Exercise directions » Gather all lines in the data that hold the string "from".

━━━━━ Dataset content

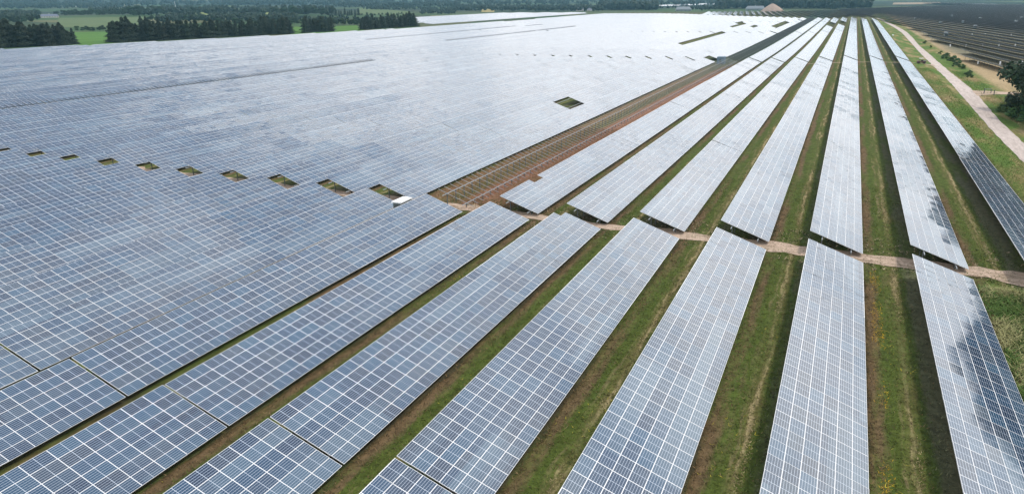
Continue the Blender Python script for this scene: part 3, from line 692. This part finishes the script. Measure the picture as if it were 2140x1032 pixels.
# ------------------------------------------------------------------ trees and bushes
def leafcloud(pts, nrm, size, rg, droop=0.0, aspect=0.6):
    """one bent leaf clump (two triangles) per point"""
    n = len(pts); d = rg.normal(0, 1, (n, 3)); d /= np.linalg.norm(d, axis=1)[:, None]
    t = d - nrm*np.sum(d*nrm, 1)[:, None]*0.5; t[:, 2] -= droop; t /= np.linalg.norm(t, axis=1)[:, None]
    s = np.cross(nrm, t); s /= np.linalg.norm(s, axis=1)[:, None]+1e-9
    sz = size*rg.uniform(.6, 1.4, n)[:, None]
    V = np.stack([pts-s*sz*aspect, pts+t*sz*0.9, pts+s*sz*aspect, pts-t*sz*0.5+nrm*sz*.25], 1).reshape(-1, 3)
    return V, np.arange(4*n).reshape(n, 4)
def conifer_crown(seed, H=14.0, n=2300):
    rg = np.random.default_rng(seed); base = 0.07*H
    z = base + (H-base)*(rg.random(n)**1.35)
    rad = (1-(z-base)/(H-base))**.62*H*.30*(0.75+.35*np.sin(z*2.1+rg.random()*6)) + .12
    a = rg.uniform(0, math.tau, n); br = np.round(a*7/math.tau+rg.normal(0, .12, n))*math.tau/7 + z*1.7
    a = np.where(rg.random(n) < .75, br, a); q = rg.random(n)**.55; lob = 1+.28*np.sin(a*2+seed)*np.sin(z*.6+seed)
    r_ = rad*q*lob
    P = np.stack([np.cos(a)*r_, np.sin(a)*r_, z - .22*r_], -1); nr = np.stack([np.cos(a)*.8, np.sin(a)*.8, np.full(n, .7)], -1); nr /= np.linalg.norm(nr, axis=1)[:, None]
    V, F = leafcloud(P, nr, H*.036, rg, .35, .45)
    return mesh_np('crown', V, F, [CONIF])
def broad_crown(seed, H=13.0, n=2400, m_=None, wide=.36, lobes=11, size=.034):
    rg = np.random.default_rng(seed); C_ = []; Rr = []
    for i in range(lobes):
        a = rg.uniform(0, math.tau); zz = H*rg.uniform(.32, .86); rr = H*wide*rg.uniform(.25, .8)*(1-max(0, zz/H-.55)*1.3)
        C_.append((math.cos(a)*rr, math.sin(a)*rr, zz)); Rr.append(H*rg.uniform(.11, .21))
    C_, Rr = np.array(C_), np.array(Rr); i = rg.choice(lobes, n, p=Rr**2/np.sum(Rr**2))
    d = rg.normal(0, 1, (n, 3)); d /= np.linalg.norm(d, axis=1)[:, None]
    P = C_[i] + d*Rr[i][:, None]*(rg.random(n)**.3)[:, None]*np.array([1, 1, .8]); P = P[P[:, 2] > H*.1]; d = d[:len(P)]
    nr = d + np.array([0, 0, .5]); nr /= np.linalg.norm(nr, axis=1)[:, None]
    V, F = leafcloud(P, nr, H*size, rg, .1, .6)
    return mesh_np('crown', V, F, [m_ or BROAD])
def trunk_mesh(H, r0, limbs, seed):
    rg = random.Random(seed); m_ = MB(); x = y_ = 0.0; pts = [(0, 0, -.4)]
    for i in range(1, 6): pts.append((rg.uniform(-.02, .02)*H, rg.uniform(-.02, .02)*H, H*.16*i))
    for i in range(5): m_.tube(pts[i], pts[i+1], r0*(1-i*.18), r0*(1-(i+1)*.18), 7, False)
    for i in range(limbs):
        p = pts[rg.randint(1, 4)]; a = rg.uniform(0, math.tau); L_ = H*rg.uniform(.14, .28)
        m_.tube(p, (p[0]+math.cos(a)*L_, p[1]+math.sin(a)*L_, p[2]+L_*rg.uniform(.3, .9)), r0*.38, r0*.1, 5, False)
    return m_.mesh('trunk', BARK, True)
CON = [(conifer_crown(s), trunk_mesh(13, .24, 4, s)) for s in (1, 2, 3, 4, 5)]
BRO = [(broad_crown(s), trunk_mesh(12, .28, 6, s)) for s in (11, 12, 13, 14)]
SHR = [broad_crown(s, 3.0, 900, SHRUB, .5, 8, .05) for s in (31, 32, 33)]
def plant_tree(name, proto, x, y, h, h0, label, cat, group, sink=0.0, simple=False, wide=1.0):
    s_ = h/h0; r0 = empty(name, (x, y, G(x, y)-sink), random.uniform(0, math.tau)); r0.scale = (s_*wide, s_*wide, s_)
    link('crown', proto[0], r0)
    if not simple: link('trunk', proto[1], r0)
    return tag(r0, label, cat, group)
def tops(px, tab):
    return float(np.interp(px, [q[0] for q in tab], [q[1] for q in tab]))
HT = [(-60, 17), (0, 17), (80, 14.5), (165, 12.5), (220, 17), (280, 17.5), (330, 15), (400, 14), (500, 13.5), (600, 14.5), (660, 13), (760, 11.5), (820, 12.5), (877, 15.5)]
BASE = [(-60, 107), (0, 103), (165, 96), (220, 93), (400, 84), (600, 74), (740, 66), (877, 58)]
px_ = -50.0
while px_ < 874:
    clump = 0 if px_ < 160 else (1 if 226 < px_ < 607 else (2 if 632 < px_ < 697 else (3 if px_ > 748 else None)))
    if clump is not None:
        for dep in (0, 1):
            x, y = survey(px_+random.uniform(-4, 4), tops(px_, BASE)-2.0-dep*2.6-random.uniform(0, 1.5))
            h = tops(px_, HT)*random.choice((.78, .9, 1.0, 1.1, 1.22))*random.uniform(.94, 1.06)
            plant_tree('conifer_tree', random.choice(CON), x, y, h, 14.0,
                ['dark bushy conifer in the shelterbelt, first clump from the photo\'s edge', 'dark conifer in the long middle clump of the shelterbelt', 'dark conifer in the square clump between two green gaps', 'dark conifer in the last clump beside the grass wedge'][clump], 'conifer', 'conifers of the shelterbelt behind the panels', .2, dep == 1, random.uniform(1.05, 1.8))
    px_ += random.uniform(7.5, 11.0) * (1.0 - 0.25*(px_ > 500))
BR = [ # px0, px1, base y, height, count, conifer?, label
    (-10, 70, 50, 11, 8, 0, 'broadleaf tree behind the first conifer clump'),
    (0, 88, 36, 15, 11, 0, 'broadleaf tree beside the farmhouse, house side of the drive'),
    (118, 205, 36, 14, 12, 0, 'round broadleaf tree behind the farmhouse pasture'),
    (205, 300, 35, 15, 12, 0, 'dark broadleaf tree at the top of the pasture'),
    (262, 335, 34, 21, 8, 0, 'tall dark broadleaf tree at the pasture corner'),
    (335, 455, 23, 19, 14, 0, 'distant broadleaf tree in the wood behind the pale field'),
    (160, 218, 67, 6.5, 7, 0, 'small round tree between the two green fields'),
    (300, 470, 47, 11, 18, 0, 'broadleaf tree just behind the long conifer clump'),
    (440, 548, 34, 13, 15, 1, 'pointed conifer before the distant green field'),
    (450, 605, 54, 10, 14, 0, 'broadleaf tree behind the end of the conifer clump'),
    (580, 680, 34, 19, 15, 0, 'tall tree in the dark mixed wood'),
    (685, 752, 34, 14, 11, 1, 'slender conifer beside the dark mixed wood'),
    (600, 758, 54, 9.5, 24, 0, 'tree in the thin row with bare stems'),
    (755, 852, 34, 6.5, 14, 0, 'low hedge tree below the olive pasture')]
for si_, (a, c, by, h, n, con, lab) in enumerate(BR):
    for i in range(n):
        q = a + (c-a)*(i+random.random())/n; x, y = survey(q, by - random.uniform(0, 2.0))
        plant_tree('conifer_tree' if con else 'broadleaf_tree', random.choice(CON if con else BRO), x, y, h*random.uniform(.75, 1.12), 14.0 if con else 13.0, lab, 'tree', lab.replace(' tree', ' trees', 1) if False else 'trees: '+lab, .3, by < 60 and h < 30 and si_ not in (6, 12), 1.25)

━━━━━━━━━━

Expected answer »
Continue the Blender Python script for this scene: part 3, from line 692. This part finishes the script. Measure the picture as if it were 2140x1032 pixels.
                ['dark bushy conifer in the shelterbelt, first clump from the photo\'s edge', 'dark conifer in the long middle clump of the shelterbelt', 'dark conifer in the square clump between two green gaps', 'dark conifer in the last clump beside the grass wedge'][clump], 'conifer', 'conifers of the shelterbelt behind the panels', .2, dep == 1, random.uniform(1.05, 1.8))